Trends in Mass Shootings

Right-wing ideologue S.E. Cupp recently challenged left-wing ideologue Michael Moore,
Mass shootings are also down... yes they are! It is true! Mass shootings are... It is fact! They are down, as is gun crime. That's a fact.... Look it up, I'm not the first person who said it.
Well, facts are important, but they're not something I find to strongly correlate with Cupp's arguments. So let's take a look. If you apply a narrow definition that excludes "things like armed robbery or gang violence", as did Mother Jones, you find an increase in casualties and that "24 of the last 62 worst mass shootings have taken place in the past seven years alone". If you apply a broad definition, Fox News found that mass shootings are holding steady.
Why the difference? Fox is looking at all mass shootings involving four or more victims — that’s the standard FBI definition. Mother Jones, by contrast, had a much more restrictive definition, excluding things like armed robbery or gang violence. They were trying to focus on spree killings that were similar in style to Virginia Tech or Aurora or Newtown. The definitions make a big difference: On Fox’s criteria, there’s no uptick. On Mother Jones’, there’s a clear increase.

Meanwhile, by either criteria, there does seem to be a surge in mass shootings in 2012. But it’s unclear whether that’s a one-year blip or not.
I would wonder what Cupp was looking at, but she seems like the type who believes that anything she says magically becomes true if she argues forcefully or claims "It's a fact!"
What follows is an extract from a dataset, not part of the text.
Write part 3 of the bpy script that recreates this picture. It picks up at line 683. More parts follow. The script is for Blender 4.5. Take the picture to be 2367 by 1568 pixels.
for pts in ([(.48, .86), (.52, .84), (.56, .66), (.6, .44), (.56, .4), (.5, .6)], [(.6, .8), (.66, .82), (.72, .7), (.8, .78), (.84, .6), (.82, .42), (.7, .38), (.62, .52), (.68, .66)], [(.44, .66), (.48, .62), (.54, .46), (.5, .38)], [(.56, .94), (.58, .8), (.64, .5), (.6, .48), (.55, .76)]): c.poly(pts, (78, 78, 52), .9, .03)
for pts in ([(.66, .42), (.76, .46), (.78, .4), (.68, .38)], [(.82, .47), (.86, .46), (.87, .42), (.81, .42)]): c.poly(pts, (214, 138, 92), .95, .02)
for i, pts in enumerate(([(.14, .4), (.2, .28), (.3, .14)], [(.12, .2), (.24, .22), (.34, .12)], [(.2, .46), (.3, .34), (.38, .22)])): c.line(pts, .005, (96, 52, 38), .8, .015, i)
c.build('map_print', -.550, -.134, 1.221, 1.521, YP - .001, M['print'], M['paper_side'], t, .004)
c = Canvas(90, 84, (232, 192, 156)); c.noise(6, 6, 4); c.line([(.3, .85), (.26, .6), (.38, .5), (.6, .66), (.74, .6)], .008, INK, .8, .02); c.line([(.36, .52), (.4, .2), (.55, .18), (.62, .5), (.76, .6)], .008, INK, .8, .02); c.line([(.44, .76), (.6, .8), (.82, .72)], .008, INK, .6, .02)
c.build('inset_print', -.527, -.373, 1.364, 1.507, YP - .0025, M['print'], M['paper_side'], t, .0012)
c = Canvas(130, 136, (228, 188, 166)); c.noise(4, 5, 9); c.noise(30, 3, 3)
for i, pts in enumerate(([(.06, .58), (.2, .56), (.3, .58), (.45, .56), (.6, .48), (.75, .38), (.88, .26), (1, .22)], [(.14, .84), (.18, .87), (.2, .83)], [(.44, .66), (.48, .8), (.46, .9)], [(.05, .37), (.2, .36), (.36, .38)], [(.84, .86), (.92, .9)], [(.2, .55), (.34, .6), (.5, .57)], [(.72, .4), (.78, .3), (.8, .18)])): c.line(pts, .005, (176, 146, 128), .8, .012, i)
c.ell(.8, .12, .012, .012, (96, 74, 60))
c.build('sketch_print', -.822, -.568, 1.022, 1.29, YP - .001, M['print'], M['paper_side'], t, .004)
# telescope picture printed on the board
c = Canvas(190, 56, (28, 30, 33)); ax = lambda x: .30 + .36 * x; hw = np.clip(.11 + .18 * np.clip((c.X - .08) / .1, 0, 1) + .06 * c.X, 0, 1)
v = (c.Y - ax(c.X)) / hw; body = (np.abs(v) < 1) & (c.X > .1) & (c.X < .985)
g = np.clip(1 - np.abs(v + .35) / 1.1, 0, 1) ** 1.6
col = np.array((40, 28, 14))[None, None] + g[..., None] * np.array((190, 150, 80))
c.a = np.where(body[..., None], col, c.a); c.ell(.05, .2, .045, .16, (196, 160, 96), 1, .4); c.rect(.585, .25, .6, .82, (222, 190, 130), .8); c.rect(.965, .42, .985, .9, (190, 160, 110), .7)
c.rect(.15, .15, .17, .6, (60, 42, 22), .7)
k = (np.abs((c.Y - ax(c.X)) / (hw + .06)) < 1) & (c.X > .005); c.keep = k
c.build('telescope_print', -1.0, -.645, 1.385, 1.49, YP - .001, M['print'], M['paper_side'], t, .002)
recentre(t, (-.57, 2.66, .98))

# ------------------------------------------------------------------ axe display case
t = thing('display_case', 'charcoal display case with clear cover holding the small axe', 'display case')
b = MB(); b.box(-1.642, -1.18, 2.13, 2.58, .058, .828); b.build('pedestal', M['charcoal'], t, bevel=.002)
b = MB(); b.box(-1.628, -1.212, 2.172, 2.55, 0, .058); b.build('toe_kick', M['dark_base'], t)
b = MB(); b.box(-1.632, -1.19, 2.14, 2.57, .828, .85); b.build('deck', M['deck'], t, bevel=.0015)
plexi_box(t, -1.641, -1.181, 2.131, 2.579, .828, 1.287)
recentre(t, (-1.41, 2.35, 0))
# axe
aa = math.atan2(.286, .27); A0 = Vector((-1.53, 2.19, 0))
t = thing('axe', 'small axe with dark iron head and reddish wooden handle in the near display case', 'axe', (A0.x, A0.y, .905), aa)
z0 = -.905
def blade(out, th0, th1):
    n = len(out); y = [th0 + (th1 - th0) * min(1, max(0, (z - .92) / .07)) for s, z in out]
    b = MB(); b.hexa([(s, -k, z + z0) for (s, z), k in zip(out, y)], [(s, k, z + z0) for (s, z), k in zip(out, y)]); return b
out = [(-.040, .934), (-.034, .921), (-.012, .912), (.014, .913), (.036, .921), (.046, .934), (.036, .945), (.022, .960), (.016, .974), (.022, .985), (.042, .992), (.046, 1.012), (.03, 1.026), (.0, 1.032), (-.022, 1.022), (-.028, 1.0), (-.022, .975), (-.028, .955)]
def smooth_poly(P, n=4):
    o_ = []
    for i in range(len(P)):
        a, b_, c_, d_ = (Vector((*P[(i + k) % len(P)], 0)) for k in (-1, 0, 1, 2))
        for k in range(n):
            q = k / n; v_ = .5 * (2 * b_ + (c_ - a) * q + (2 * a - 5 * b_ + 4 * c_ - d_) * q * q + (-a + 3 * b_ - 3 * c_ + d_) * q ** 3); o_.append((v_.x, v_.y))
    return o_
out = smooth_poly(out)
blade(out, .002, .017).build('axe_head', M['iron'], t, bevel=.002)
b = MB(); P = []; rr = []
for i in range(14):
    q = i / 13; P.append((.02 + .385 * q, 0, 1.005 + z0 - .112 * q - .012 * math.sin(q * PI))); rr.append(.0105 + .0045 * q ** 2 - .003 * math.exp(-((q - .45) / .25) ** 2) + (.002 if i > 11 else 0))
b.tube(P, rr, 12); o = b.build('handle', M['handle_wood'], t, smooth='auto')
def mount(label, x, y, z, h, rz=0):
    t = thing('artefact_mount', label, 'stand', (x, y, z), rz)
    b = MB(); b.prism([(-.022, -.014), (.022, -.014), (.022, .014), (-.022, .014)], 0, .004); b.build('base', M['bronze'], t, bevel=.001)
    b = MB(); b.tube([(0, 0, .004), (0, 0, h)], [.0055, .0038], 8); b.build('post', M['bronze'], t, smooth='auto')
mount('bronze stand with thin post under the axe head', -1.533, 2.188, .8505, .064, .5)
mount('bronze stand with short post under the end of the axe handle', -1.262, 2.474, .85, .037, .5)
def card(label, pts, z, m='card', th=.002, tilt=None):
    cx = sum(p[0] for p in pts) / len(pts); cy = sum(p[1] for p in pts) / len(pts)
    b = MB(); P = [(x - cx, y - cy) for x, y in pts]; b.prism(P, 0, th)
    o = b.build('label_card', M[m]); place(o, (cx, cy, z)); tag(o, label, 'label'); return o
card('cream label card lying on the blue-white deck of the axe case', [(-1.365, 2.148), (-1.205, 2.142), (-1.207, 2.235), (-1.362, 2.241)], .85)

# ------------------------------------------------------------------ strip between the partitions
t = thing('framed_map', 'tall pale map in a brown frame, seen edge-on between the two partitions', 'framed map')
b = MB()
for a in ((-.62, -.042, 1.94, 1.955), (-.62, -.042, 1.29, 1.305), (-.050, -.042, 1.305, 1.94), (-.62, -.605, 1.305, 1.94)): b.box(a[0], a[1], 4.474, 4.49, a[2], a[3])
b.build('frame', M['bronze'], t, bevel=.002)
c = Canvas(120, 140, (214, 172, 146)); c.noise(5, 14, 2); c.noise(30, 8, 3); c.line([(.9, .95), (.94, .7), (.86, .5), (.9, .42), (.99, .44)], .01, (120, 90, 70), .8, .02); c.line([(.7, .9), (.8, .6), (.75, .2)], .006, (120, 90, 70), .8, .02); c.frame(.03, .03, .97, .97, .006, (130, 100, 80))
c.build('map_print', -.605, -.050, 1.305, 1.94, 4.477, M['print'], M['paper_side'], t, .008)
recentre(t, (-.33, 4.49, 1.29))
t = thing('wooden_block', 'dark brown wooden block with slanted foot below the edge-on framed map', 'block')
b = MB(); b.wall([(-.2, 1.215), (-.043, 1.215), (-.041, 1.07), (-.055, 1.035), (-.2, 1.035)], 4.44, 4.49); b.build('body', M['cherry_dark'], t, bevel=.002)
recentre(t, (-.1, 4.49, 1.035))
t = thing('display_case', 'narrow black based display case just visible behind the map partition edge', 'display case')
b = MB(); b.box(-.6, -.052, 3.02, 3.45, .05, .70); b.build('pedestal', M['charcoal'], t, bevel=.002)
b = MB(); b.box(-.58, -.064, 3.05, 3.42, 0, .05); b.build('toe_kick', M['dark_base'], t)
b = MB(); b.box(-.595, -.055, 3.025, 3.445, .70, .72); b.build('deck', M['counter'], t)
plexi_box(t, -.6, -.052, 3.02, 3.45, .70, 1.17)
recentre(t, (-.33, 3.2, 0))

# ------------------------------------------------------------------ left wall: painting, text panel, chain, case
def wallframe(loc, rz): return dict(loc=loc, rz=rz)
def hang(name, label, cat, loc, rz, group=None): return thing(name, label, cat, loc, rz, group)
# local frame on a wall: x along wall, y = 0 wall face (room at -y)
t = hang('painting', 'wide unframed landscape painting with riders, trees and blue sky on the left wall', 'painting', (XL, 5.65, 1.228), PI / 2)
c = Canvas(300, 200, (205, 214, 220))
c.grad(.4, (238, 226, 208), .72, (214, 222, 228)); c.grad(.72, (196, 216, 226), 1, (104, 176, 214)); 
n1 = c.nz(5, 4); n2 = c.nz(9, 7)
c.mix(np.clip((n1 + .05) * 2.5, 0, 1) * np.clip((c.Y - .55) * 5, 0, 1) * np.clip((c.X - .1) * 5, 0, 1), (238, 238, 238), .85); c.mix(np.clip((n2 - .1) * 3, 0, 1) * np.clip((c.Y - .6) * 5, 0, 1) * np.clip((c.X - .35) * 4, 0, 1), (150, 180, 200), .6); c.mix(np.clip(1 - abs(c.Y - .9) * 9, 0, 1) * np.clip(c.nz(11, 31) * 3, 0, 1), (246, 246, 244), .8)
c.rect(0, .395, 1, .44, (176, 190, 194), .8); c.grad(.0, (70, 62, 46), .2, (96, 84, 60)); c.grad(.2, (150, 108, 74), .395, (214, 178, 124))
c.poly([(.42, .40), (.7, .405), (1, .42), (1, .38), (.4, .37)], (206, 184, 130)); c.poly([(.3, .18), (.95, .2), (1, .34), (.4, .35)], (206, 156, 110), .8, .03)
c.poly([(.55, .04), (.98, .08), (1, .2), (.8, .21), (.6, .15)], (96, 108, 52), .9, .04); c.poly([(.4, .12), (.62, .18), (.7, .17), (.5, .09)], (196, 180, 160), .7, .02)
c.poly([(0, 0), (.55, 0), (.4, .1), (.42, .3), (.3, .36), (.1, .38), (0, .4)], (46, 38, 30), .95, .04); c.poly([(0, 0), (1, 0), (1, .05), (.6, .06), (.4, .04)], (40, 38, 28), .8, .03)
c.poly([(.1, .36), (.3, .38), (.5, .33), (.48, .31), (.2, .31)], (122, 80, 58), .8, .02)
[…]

When Moore challenged her, specifically in relation to school shootings, Cupp added to (or is it amended) her claim,
There have been fewer mass shootings over the past thirty years. That's just a fact.
It's certainly not a fact in relation to school shootings. I have not yet found data predating 1976, but it's also not true in relation to homicides with multiple victims going back to 1976. Perhaps she's alluding to lynchings and prohibition-era violence associated with organized crime? One can only guess - but when you're addressing a relatively rare type of crime (homicide with multiple victims) such factors can easily skew the trend.

At this point, I'm comfortable concluding that Cupp was either making stuff up or was cherry-picking a source in order to present what she knows to be a distorted, fundamentally untrue statement of "fact". I'm prepared to be proved wrong. Anybody?